_Short exercise_
Produce the listing below again, exactly as shown.

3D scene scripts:
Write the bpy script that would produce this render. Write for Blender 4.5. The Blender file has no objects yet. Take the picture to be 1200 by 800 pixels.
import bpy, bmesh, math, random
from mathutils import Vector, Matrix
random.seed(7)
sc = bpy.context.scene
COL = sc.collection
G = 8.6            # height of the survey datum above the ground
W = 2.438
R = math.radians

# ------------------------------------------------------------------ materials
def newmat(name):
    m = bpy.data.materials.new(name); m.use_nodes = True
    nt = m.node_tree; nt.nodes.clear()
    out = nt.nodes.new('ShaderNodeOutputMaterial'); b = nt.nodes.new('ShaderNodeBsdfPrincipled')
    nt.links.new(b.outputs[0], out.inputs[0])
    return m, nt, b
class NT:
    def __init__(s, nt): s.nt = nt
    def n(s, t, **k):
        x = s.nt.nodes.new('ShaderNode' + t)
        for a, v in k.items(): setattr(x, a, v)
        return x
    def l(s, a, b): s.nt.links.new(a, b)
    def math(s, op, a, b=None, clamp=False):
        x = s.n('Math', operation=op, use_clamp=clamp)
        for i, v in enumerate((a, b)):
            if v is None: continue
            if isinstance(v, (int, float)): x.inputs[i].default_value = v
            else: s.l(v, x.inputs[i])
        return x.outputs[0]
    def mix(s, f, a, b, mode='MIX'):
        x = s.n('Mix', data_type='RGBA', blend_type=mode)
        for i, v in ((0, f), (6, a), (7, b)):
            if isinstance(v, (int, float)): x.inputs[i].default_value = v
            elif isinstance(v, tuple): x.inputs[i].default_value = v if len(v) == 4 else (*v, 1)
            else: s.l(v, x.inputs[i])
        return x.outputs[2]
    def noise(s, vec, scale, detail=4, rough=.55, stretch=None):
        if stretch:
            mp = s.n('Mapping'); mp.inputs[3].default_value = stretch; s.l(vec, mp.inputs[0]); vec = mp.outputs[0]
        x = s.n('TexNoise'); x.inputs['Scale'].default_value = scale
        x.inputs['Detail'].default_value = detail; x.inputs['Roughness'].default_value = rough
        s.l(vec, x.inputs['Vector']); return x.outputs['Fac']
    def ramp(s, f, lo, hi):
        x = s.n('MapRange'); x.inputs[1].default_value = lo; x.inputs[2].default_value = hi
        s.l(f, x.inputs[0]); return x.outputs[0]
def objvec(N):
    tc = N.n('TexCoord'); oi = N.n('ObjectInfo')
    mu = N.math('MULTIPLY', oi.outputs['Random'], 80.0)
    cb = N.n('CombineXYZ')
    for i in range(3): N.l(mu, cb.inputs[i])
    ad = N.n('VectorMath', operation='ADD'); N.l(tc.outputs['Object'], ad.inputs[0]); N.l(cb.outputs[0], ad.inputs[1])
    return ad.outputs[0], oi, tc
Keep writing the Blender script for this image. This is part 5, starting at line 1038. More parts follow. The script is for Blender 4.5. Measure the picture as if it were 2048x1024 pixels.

_Solution below_
Write the bpy script that would produce this render. Write for Blender 4.5. The Blender file has no objects yet. Take the picture to be 1200 by 800 pixels.
import bpy, bmesh, math, random
from mathutils import Vector, Matrix
random.seed(7)
sc = bpy.context.scene
COL = sc.collection
G = 8.6            # height of the survey datum above the ground
W = 2.438
R = math.radians

# ------------------------------------------------------------------ materials
def newmat(name):
    m = bpy.data.materials.new(name); m.use_nodes = True
    nt = m.node_tree; nt.nodes.clear()
    out = nt.nodes.new('ShaderNodeOutputMaterial'); b = nt.nodes.new('ShaderNodeBsdfPrincipled')
    nt.links.new(b.outputs[0], out.inputs[0])
    return m, nt, b
class NT:
    def __init__(s, nt): s.nt = nt
    def n(s, t, **k):
        x = s.nt.nodes.new('ShaderNode' + t)
        for a, v in k.items(): setattr(x, a, v)
        return x
    def l(s, a, b): s.nt.links.new(a, b)
    def math(s, op, a, b=None, clamp=False):
        x = s.n('Math', operation=op, use_clamp=clamp)
        for i, v in enumerate((a, b)):
            if v is None: continue
            if isinstance(v, (int, float)): x.inputs[i].default_value = v
            else: s.l(v, x.inputs[i])
        return x.outputs[0]
    def mix(s, f, a, b, mode='MIX'):
        x = s.n('Mix', data_type='RGBA', blend_type=mode)
        for i, v in ((0, f), (6, a), (7, b)):
            if isinstance(v, (int, float)): x.inputs[i].default_value = v
            elif isinstance(v, tuple): x.inputs[i].default_value = v if len(v) == 4 else (*v, 1)
            else: s.l(v, x.inputs[i])
        return x.outputs[2]
    def noise(s, vec, scale, detail=4, rough=.55, stretch=None):
        if stretch:
            mp = s.n('Mapping'); mp.inputs[3].default_value = stretch; s.l(vec, mp.inputs[0]); vec = mp.outputs[0]
        x = s.n('TexNoise'); x.inputs['Scale'].default_value = scale
        x.inputs['Detail'].default_value = detail; x.inputs['Roughness'].default_value = rough
        s.l(vec, x.inputs['Vector']); return x.outputs['Fac']
    def ramp(s, f, lo, hi):
        x = s.n('MapRange'); x.inputs[1].default_value = lo; x.inputs[2].default_value = hi
        s.l(f, x.inputs[0]); return x.outputs[0]
def objvec(N):
    tc = N.n('TexCoord'); oi = N.n('ObjectInfo')
    mu = N.math('MULTIPLY', oi.outputs['Random'], 80.0)
    cb = N.n('CombineXYZ')
    for i in range(3): N.l(mu, cb.inputs[i])
    ad = N.n('VectorMath', operation='ADD'); N.l(tc.outputs['Object'], ad.inputs[0]); N.l(cb.outputs[0], ad.inputs[1])
    return ad.outputs[0], oi, tc
Keep writing the Blender script for this image. This is part 5, starting at line 1038. More parts follow. The script is for Blender 4.5. Measure the picture as if it were 2048x1024 pixels.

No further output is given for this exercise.